Bussiness
Shari Redstone reaches preliminary deal to sell controlling stake in Paramount to Skydance Media for $1.75B
Shari Redstone changed her mind, again!
The media heiress reached a preliminary agreement to sell her controlling stake in Paramount Global to Skydance Media – just weeks after she walked away from a deal between the two sides, according to multiple reports Tuesday.
Redstone, who controls the entertainment giant through her 77% stake in family firm National Amusements, informed a special committee of the Paramount Global board she had reached a deal, two sources told Reuters.
The special committee is now evaluating whether to combine Paramount, home of the namesake studio, CBS and Nickelodeon, with Skydance – run by tech heir David Ellison, the son of Oracle co-founder Larry Ellison.
Skydance will pay $1.75 billion for National Amusements as part of the deal, according to the Wall Street Journal, which reported the news earlier on Tuesday.
The independent studio – which has produced films like “Mission: Impossible – Dead Reckoning Part One” and “Top Gun: Maverick” for Paramount – and National Amusements have also agreed to a 45-day “go-shop period” in which other interested Paramount bidders can make offers for the company, the Journal reported.
Paramount, National Amusements and Skydance declined to comment.
Paramount owns the namesake film studio, CBS, MTV and Nickelodeon as well as its streaming service. The company has struggled with a cable business in decline, a hefty debt load and a costly build-out of its streaming business.
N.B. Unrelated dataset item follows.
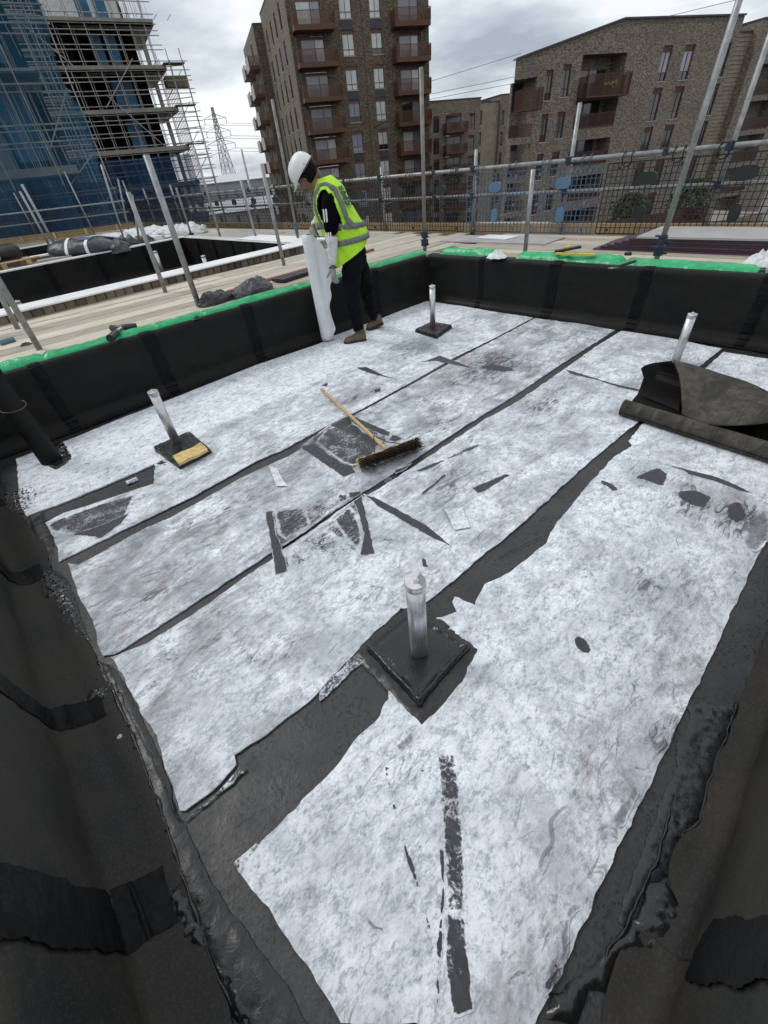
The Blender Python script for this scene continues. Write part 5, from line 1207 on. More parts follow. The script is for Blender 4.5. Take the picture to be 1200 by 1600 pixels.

Shares of Paramount popped 9% in after-hours trading on the Skydance news.
The deal comes after Redstone had abruptly ended talks with David Ellison in June, killing the potential sale of a controlling stake in Paramount Global to the independent studio.
Under the terms of that deal, Skydance would have bought National Amusements for around $1.7 billion in cash and would have provided $4.5 billion to buy out a certain number of Paramount’s nonvoting shares and non-Redstone voting shares, the Journal reported.
Skydance also would have injected $1.5 billion onto Paramount’s balance sheet, which it could use to pay down its $14 billion debt load.
The stunning turn-around comes a day after billionaire media mogul Barry Diller entered the Paramount saga by announcing he is exploring a bid to buy Redstone’s NAI stake, The New York Times reported.
It also comes ahead of next week’s Sun Valley conference in Idaho, which attracts many media titans.
Diller scoffed at the notion that he needed financial partners to acquire Redstone’s stake.
“Absurd, IAC has cash and liquidity in excess of $4 billion,” he told The Post on Tuesday.
National Amusements owns movie theaters in the United States, Britain and Latin America, and holds the Redstone family’s 77% of Paramount’s class A voting stock.
NAI also had received interest from two other suitors, an investor consortium led by Hollywood producer Steven Paul, and media exec Edgar Bronfman Jr., who is backed by private equity firm Bain Capital.
Sony Pictures and the private equity firm Apollo Global Management had also expressed interest in buying Paramount for $26 billion.